Task statement:
Copy out exactly the lines from the start of the data to the line containing "S.camera = camo". Include both.

BEGIN Provided material

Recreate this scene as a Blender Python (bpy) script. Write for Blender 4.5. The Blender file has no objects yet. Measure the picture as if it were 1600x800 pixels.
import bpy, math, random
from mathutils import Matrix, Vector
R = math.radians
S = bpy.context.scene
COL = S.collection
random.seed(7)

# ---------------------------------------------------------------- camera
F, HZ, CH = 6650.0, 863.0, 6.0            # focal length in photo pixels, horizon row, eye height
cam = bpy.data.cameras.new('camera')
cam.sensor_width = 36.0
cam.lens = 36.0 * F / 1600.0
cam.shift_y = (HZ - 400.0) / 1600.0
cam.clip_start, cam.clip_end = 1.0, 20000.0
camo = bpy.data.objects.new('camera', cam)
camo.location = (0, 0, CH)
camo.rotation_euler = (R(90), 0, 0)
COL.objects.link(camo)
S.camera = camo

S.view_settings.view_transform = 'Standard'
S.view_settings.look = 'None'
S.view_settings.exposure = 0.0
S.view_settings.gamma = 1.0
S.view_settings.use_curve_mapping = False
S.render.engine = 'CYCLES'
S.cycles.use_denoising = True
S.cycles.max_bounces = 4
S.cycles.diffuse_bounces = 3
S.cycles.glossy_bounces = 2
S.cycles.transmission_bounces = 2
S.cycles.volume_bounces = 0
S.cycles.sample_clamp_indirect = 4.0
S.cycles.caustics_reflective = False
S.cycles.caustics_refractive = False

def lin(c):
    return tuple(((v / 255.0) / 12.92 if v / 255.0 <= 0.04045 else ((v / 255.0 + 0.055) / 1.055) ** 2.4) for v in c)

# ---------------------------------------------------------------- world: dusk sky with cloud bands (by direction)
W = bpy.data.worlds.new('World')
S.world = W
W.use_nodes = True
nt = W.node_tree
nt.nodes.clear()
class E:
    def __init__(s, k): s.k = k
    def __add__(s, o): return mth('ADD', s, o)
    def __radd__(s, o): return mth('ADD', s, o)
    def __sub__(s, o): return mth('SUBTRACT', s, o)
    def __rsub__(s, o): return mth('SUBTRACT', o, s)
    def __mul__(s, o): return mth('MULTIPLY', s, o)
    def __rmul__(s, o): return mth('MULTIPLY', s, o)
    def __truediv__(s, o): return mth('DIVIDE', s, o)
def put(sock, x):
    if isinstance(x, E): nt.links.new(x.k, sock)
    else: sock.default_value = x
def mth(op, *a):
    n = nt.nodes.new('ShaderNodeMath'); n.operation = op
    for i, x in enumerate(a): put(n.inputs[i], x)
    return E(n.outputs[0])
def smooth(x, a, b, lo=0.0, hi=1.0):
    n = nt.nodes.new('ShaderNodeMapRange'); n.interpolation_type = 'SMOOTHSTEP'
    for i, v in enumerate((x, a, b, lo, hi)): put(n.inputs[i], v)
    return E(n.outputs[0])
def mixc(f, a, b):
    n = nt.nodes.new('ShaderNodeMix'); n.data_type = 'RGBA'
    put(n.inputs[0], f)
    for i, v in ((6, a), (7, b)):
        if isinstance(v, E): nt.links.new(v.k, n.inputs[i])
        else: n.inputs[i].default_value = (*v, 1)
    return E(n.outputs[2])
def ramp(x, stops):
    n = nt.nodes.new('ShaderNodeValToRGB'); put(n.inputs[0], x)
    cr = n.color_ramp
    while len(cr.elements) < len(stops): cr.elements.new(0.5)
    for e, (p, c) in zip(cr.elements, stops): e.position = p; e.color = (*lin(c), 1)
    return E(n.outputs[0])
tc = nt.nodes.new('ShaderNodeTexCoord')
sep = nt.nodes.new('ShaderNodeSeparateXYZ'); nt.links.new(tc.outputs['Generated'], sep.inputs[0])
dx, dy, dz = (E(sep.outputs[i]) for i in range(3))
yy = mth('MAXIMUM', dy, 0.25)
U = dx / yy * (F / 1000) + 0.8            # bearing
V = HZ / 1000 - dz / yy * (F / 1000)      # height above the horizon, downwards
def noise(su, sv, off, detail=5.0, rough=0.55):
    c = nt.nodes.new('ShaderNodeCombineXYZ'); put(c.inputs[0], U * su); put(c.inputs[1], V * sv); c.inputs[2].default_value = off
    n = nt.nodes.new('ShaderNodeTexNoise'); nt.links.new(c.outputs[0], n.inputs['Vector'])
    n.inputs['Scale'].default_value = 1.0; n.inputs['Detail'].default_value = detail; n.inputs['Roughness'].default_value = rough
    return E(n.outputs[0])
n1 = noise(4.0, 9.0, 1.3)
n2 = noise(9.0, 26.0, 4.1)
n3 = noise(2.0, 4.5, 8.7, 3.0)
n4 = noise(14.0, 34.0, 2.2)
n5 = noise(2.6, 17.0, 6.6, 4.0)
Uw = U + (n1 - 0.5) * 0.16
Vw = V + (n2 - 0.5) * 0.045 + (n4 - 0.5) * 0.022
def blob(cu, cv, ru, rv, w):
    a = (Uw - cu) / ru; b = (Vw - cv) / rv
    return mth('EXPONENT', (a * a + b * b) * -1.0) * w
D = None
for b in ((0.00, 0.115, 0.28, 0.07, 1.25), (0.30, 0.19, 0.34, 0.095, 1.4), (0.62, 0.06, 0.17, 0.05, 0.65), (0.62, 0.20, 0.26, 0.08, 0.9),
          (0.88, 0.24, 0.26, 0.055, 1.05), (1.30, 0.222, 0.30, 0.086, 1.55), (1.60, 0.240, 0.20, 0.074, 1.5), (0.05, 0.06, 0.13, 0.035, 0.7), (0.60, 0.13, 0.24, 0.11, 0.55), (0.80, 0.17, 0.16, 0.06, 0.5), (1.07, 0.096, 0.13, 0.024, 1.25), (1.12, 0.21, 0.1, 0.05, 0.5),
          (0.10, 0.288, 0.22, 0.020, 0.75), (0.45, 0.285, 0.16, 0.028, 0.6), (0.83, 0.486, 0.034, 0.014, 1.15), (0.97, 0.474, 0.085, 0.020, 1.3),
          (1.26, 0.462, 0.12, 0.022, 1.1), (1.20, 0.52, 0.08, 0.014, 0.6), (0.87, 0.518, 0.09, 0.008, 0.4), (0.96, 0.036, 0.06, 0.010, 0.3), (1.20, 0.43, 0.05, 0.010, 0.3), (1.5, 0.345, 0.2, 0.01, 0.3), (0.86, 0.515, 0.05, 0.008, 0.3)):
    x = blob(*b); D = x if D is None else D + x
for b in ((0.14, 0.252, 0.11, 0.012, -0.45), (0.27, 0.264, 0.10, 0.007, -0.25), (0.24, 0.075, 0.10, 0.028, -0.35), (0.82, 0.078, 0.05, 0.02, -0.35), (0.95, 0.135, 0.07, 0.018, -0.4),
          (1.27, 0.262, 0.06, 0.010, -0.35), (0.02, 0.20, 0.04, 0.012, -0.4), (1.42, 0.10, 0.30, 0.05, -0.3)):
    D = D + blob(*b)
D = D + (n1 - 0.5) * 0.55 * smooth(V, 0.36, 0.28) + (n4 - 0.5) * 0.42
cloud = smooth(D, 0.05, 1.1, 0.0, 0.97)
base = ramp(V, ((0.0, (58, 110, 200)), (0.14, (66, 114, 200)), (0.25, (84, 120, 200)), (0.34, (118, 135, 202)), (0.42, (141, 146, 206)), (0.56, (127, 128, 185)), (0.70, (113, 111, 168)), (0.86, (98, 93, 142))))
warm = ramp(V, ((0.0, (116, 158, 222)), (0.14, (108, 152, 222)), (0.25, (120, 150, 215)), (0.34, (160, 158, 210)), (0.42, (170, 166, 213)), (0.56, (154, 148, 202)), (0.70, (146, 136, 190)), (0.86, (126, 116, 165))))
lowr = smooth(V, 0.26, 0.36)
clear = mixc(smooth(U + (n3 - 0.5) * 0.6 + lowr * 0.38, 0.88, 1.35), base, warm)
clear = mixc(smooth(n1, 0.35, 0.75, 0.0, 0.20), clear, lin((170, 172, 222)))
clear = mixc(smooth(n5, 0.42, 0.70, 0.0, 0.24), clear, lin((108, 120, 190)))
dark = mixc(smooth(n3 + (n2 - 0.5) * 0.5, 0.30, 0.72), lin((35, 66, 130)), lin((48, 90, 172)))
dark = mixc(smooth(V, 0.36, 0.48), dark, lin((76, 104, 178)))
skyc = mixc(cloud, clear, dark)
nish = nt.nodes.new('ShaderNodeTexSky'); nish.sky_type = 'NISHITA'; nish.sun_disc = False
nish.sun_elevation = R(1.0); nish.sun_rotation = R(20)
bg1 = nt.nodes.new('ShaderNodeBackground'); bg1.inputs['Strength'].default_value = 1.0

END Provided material

Exercise result:
Recreate this scene as a Blender Python (bpy) script. Write for Blender 4.5. The Blender file has no objects yet. Measure the picture as if it were 1600x800 pixels.
import bpy, math, random
from mathutils import Matrix, Vector
R = math.radians
S = bpy.context.scene
COL = S.collection
random.seed(7)

# ---------------------------------------------------------------- camera
F, HZ, CH = 6650.0, 863.0, 6.0            # focal length in photo pixels, horizon row, eye height
cam = bpy.data.cameras.new('camera')
cam.sensor_width = 36.0
cam.lens = 36.0 * F / 1600.0
cam.shift_y = (HZ - 400.0) / 1600.0
cam.clip_start, cam.clip_end = 1.0, 20000.0
camo = bpy.data.objects.new('camera', cam)
camo.location = (0, 0, CH)
camo.rotation_euler = (R(90), 0, 0)
COL.objects.link(camo)
S.camera = camo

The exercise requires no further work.